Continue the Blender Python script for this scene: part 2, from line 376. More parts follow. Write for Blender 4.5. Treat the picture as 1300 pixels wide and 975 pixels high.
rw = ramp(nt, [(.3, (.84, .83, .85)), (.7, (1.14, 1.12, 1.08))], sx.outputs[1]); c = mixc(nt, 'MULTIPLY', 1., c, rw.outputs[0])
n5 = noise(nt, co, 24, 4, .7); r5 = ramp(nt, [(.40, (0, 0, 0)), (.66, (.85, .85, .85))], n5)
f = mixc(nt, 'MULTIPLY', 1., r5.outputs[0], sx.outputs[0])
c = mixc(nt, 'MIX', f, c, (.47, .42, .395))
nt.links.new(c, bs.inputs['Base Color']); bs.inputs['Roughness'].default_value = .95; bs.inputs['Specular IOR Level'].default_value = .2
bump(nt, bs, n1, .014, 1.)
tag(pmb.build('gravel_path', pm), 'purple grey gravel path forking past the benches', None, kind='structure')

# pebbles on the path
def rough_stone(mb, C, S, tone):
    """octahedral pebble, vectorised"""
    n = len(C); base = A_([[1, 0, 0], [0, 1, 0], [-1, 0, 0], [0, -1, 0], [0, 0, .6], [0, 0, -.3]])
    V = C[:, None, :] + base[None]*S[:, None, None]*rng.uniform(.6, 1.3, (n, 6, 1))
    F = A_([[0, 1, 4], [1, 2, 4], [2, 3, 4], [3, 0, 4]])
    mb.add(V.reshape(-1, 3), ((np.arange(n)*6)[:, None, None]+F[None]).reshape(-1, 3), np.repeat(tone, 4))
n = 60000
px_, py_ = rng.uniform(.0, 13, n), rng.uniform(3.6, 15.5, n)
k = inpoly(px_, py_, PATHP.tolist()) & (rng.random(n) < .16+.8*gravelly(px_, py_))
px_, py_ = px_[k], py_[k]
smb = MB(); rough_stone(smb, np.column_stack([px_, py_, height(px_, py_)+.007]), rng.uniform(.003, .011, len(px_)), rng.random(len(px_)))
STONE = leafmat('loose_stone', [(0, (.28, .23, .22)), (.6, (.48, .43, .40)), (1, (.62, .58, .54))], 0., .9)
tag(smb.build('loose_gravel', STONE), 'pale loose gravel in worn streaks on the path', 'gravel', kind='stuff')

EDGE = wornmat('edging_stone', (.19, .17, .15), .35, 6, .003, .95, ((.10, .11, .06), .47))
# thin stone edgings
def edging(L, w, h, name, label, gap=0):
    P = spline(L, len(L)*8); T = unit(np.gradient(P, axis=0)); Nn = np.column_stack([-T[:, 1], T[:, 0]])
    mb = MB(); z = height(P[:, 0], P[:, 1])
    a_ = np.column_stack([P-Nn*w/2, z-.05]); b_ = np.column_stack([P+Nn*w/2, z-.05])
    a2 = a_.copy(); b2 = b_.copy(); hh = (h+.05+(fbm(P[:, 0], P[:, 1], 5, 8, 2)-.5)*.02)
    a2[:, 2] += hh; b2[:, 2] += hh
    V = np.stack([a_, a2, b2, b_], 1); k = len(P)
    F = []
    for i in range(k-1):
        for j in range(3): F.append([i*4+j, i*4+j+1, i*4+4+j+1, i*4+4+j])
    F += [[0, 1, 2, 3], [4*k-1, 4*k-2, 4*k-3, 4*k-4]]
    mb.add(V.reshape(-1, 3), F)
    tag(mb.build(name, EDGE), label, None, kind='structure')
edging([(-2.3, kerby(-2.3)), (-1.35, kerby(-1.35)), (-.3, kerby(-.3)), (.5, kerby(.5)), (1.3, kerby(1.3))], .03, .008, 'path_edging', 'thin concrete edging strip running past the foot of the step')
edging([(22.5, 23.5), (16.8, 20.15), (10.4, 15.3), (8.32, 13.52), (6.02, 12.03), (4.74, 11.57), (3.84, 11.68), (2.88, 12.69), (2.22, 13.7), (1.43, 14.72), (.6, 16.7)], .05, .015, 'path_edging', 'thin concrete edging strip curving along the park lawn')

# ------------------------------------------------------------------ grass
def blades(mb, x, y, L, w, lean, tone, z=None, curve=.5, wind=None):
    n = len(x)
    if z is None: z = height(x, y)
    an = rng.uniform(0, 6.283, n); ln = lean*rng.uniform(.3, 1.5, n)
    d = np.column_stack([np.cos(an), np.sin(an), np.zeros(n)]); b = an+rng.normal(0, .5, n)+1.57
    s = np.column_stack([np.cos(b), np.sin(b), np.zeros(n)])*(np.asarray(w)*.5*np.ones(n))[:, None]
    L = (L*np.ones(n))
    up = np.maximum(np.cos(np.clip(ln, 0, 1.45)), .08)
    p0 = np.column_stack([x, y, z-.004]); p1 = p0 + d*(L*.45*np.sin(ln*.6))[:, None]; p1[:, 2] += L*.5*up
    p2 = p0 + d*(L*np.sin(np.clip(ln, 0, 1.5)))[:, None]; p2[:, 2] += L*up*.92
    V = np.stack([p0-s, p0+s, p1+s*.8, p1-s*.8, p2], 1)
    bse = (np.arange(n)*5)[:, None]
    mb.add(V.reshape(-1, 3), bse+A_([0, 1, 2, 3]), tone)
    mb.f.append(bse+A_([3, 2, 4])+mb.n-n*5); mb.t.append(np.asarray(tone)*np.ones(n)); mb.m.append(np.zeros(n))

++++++

Prompt =
From the first line of the data above to the line holding "tag(pmb.build('gravel_path', pm), 'purple", reproduce each line exactly; emit no other lines.

Solution to this exercise =
Continue the Blender Python script for this scene: part 2, from line 376. More parts follow. Write for Blender 4.5. Treat the picture as 1300 pixels wide and 975 pixels high.
rw = ramp(nt, [(.3, (.84, .83, .85)), (.7, (1.14, 1.12, 1.08))], sx.outputs[1]); c = mixc(nt, 'MULTIPLY', 1., c, rw.outputs[0])
n5 = noise(nt, co, 24, 4, .7); r5 = ramp(nt, [(.40, (0, 0, 0)), (.66, (.85, .85, .85))], n5)
f = mixc(nt, 'MULTIPLY', 1., r5.outputs[0], sx.outputs[0])
c = mixc(nt, 'MIX', f, c, (.47, .42, .395))
nt.links.new(c, bs.inputs['Base Color']); bs.inputs['Roughness'].default_value = .95; bs.inputs['Specular IOR Level'].default_value = .2
bump(nt, bs, n1, .014, 1.)
tag(pmb.build('gravel_path', pm), 'purple grey gravel path forking past the benches', None, kind='structure')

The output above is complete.